Zamanla ülkemizde bu alanda ilgili kanunun gereklerinin yerine getirilebilmesi için yeni yapılanmaya ihtiyaç duyulmuş ve Türk kamu yönetiminde başta strateji geliştirme başkanlıkları ve iç denetim birimleri olmak üzere yeni yapılanmalar görülmeye başlanmıştır. Ancak söz konusu birimlerin, ilgili kanunun emirlerini yerine getirebilmeleri için, kendi yapılarını kanunun öngördüğü şekilde yeni sisteme uyumlaştırmaları gerekmektedir. Bunun için de kamu kuruluşları, öncelikle süreç, performans ve risk analizi/yönetimi uygulamaları yaparak, kendi bünyelerinde, bu alanda oluşturulan merkezi uyumlaştırma biriminin koordinatörlüğünde, iç kontrol ve denetim sistemini kurmak zorundadırlar.

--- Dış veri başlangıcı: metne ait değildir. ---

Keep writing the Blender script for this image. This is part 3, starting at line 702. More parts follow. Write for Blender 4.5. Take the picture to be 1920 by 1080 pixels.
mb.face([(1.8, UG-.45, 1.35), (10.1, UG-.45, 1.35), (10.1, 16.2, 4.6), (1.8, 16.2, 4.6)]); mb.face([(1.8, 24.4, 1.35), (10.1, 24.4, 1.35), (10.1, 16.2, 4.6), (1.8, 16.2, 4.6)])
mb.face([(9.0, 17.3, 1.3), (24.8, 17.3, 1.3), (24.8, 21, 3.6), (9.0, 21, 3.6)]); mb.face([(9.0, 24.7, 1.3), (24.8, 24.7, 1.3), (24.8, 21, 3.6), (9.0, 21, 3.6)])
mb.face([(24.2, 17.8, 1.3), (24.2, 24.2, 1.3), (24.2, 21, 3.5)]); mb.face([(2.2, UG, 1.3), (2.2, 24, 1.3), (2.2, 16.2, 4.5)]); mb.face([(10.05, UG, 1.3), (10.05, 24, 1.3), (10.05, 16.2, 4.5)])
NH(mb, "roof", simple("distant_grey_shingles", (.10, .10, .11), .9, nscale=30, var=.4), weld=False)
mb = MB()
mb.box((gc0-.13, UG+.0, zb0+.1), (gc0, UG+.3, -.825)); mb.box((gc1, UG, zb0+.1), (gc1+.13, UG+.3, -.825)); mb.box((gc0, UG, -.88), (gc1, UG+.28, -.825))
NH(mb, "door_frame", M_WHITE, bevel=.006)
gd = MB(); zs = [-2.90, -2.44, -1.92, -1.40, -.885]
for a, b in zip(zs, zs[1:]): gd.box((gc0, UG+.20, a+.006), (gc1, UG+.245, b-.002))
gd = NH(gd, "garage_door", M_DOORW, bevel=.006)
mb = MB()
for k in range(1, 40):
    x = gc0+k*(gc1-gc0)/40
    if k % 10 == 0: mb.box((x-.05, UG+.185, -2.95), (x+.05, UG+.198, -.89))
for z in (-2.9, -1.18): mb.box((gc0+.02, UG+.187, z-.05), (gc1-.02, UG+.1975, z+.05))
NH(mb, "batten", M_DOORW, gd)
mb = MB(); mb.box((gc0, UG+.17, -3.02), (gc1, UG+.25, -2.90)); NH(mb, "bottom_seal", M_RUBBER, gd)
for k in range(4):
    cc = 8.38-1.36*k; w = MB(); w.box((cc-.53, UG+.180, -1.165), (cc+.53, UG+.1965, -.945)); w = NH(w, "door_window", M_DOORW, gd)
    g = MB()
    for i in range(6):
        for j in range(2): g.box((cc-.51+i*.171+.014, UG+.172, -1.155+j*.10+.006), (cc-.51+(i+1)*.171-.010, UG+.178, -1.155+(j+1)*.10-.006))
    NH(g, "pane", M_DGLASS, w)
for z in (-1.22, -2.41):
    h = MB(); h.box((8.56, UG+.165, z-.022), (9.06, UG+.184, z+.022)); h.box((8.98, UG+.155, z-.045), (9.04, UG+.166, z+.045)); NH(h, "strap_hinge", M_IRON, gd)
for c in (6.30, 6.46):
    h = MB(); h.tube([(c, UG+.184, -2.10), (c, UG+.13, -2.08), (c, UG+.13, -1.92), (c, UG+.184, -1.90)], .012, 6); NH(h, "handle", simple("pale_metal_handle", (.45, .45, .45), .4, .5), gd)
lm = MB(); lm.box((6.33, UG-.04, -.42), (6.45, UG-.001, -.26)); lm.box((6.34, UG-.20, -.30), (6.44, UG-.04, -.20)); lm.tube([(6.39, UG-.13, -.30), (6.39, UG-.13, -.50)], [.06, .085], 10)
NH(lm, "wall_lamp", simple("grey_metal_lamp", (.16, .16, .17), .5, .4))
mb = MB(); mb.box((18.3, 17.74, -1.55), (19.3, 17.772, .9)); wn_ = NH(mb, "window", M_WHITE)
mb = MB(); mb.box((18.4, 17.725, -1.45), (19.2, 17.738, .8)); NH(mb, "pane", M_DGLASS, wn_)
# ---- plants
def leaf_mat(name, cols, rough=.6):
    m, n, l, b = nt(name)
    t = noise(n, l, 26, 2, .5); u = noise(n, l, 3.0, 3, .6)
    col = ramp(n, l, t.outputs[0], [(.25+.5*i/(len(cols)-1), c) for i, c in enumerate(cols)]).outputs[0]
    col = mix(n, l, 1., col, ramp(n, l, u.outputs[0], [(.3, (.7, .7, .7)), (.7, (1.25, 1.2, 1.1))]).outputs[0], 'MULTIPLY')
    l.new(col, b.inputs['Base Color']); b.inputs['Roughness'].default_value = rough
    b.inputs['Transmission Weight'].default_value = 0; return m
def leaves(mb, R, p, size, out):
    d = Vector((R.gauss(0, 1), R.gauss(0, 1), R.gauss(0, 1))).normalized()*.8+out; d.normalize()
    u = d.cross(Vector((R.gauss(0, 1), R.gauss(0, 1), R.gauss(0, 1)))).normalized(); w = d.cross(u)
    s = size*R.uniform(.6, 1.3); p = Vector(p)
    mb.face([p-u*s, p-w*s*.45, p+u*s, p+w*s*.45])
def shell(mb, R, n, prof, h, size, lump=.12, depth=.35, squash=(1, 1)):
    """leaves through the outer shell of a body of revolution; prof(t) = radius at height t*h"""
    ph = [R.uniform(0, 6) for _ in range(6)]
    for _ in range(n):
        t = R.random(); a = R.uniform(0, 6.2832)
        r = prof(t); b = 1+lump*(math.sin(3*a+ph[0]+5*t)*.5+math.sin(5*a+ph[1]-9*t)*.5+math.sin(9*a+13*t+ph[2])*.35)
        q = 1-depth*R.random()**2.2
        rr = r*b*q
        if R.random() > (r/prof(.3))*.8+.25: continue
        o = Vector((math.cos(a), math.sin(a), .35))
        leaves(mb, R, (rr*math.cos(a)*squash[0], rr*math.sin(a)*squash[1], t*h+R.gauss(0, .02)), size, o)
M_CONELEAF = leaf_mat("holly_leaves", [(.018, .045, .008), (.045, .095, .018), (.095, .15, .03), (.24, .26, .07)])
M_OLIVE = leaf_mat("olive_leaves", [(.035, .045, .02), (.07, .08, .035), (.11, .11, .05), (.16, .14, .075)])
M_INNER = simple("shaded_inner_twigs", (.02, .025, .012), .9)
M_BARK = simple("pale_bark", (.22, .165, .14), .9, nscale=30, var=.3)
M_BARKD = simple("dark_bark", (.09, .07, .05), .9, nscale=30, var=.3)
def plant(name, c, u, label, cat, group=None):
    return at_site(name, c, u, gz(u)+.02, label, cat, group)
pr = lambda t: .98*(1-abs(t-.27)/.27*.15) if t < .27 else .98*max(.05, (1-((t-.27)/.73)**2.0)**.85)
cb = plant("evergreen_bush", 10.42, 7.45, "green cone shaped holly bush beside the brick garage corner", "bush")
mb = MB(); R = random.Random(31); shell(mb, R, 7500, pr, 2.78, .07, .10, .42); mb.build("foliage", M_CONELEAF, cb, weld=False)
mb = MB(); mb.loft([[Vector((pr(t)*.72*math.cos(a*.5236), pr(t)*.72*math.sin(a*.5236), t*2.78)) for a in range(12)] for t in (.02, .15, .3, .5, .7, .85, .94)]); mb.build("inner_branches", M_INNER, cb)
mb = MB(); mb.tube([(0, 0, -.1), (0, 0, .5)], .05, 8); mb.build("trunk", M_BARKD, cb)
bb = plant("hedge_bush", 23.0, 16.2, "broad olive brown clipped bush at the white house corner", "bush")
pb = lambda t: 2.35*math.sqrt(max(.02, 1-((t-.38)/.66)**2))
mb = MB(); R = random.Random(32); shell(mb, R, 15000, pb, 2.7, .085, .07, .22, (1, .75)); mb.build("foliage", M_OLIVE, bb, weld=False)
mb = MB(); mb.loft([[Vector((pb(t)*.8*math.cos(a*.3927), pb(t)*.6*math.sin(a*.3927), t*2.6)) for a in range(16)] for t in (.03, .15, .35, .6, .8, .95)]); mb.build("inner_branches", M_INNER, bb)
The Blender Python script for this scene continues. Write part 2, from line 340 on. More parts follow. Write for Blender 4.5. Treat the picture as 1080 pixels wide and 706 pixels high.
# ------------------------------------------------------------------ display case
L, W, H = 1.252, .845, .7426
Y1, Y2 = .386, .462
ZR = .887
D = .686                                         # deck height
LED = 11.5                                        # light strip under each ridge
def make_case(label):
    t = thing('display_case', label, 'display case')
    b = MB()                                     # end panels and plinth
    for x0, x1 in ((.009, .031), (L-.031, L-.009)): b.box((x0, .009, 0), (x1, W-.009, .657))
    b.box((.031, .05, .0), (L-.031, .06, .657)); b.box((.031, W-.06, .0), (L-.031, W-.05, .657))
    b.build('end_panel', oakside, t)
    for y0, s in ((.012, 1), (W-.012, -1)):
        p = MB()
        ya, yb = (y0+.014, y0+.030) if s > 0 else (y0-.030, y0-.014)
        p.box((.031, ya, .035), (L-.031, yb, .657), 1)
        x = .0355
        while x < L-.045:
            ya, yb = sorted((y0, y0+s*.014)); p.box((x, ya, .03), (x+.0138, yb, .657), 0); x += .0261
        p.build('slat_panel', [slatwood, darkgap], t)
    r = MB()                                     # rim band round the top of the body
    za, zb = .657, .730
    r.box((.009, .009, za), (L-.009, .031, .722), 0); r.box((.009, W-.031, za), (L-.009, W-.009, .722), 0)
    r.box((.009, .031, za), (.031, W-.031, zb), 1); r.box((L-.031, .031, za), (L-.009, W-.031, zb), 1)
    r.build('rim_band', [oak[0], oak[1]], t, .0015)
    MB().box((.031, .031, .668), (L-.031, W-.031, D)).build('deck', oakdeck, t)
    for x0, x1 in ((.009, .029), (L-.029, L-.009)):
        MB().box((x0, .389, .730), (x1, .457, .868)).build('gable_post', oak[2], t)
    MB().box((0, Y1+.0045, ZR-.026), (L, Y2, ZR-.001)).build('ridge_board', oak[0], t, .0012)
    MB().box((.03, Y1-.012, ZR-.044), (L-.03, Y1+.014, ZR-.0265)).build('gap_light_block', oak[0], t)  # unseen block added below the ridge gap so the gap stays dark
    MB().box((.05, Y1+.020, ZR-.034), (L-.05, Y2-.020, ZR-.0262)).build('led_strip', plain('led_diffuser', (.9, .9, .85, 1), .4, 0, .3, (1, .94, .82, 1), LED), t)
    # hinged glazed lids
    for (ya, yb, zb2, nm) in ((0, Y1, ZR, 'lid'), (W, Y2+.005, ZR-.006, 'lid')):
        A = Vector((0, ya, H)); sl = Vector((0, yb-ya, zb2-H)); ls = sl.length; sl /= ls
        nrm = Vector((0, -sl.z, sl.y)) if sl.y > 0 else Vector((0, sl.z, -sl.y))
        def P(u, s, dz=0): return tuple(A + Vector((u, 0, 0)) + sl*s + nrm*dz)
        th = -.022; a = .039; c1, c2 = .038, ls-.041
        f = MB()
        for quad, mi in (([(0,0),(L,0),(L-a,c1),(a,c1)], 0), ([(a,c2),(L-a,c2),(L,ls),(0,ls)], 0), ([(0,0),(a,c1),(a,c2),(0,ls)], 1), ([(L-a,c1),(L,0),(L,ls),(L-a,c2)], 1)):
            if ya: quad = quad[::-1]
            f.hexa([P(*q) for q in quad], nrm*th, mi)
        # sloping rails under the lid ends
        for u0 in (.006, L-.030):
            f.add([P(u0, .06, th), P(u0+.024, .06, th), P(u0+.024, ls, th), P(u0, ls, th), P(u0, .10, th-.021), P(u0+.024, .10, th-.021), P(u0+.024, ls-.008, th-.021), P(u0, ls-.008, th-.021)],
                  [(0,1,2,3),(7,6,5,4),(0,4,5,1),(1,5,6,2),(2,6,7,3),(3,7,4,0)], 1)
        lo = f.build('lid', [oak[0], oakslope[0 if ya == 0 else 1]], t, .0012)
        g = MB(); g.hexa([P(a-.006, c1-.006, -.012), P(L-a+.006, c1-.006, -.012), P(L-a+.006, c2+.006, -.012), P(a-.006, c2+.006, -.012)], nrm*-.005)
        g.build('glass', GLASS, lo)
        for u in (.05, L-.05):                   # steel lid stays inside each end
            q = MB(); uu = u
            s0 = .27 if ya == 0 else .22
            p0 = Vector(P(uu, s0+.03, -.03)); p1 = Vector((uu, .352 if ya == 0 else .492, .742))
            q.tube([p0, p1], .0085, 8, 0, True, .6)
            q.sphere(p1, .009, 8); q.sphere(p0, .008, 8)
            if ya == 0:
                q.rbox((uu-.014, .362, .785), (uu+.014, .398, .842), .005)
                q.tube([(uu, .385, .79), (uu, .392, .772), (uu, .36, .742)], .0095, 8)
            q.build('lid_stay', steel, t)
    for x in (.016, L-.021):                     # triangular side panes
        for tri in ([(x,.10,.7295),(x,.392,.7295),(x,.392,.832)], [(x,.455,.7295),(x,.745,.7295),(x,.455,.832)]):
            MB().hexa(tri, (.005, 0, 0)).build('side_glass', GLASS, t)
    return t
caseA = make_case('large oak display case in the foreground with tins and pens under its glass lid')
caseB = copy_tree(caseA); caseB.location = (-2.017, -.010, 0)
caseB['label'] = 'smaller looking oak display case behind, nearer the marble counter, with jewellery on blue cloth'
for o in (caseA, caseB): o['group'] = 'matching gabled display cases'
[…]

Bu kapsamda iç denetime yönelik etkin kontrol ve yönetim sistemi için kuruluşlarda süreç, performans ve risk analizi / yönetimi uygulamalarının incelendiği bu çalışmamız altı bölümden oluşmaktadır. Birinci bölümde; bizleri iç kontrol ve denetim anlayışına götüren yönetimde değişim ve reform konusu, ikinci bölümde Türk kamu yönetiminde denetim ve iç kontrol sistemi, üçüncü bölümde süreç analizi / yönetimi, dördüncü bölümde performans analizi / yönetimi, beşinci bölümde risk analizi / yönetimi ve altıncı bölümde de Türkiye'de iç kontrol ve denetim sistemi uygulamaları incelenmiştir.
çalışmamızın özellikle son bölümünde başta mahalli idareler olmak üzere kamu kuruluşlarında iç kontrol ve denetim sistemi kurulabilmesi için gerekli yol haritası ve model önerimiz yer almaktadır. Bu kısmın özellikle kendi bünyelerinde iç kontrol ve denetim sistemi kurmak için çalışmaları başlatan kuruluşlara büyük katkısı olacağını düşünüyorum. çalışmanın ayrıca yukarda belirtilen temel tezler kapsamında başta öğrencilerimize, kamu ve özel sektör kuruluşlarının üst yöneticilerine, yeni kadro tahsisleri ile kamu yönetiminde sayıları hızla artan ve Türk kamu yönetiminin etkinliğe ve verimliliğe doğru yolculuğunda çok büyük paylarının olacağını düşündüğüm iç denetçilere katkı sağlamasını diliyorum.